TPtor supuesto, me he acreditado, como periodista --no como esa falsa sociedad civil que dice que acudirá en plan fervoroso a decir un entusiasta sí a lo que decida la militancia allí presente--, para asistir a la Conferencia Política del PSOE, el próximo fin de semana. Cuando el partido medita sobre los retos de la actualidad, o hay que felicitarse o hay que ponerse a temblar. Porque de esas meditaciones pueden salir auténticas tonterías --menos mal, por ejemplo, que parece haberse abortado cualquier plan para imponer tasas a los automovilistas en el centro de las ciudades-- o puede surgir una reflexión profunda y seria acerca de lo que se está haciendo mal o se podría hacer mejor.

Digo, de entrada, que la lectura de los más de setenta folios del llamado documento-marco que se propone como núcleo central de esta Conferencia --usted lo puede encontrar en la página web del PSOE-- me ha llenado más bien de angustia que de felicidad. Setenta folios de autosatisfacción por lo bien hecho y cero folios de autocrítica parece un reto intelectual demasiado fuerte como para no asustarse. Nuestros gobernantes, el partido que gobierna a los españoles, nada tiene que reprocharse sobre lo actuado en estos casi dos años y medio de mandato, en los que, de acuerdo, puede que haya más luces que sombras, pero alguna sombra habrá, digo yo.

Estamos ante una oportunidad. Una de esas raras ocasiones en las que todo el estamento de poder central, autonómico y local se congrega para, dicen, tratar de desentrañar el futuro y hacerlo un poco mejor. Para mí que ese futuro mejor consiste, para los convocantes de esta Conferencia, en ganar con la mayor amplitud posible en las próximas elecciones municipales y autonómicas -ahí, por lo menos, le han sacado ventaja al PP, que da la impresión de haber regresado de las vacaciones sin haberse marcado deberes para este curso político, tan importante-. Y nada más, o poco más. Porque ya se ve en el documento-marco, lleno de generalizaciones, que hay mucho sobre la ciudad y menos sobre los ciudadanos, algo sobre la marcha del planeta y de las estrellas y casi nada sobre cómo contribuir a la felicidad de los habitantes del mundo.
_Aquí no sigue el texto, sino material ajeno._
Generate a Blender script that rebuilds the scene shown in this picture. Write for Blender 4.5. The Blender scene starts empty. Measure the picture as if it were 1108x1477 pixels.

Hemos renunciado, en fin, a la utopía en favor de la insoportable levedad del discurso político al uso. Es el signo de los tiempos, capitaneados por una clase política que va bastante por detrás de los sectores más dinámicos de las sociedades. Y, sin embargo, a poco que se bucee en el análisis, las fallas y desequilibrios estructurales de una sociedad en rapidísimo cambio, como la española o la europea, haría fuertemente aconsejable que los gobernantes fuesen más lejos, mucho más lejos, en sus propuestas que hablan de cayucos y de globalización, de inmigración y de la lenta, inevitable, caída del imperio romano. Ahí tenemos, sin ir más allá, a los líderes de la vieja Europa, la heredera de ese imperio romano que se fue degradando por sus corrupciones y su miopía, reunidos en Helsinki sin tener, en el fondo, nada que decirnos un lustro después de que, con el 11-s, cambiase el mundo. El mundo cambió, sí, pero para retroceder en la defensa de las libertades y del estado de derecho. Y eso apenas se denuncia con sordina por los teóricos representantes de las democracias más completas y avanzadas.

Bueno, pues aquí estamos, en vísperas de esas jornadas de reflexión preparadas sin duda con buena voluntad y con la legítima, obligada, pretensión de que cooperen con los fines electorales del partido. Ojalá me equivoque, pero no estoy seguro de que de ahí surjan propuestas capaces de entusiasmar a un electorado que da muestras de cansancio activo, harto de tener que elegir entre la nada y el abismo. ¿Estamos, pues, de antemano, ante una oportunidad perdida? Aún cabe una cierta confianza en que todo este tinglado sirva para algo más que el autobombo del jefe, la persona más satisfecha consigo misma que he visto en mi vida.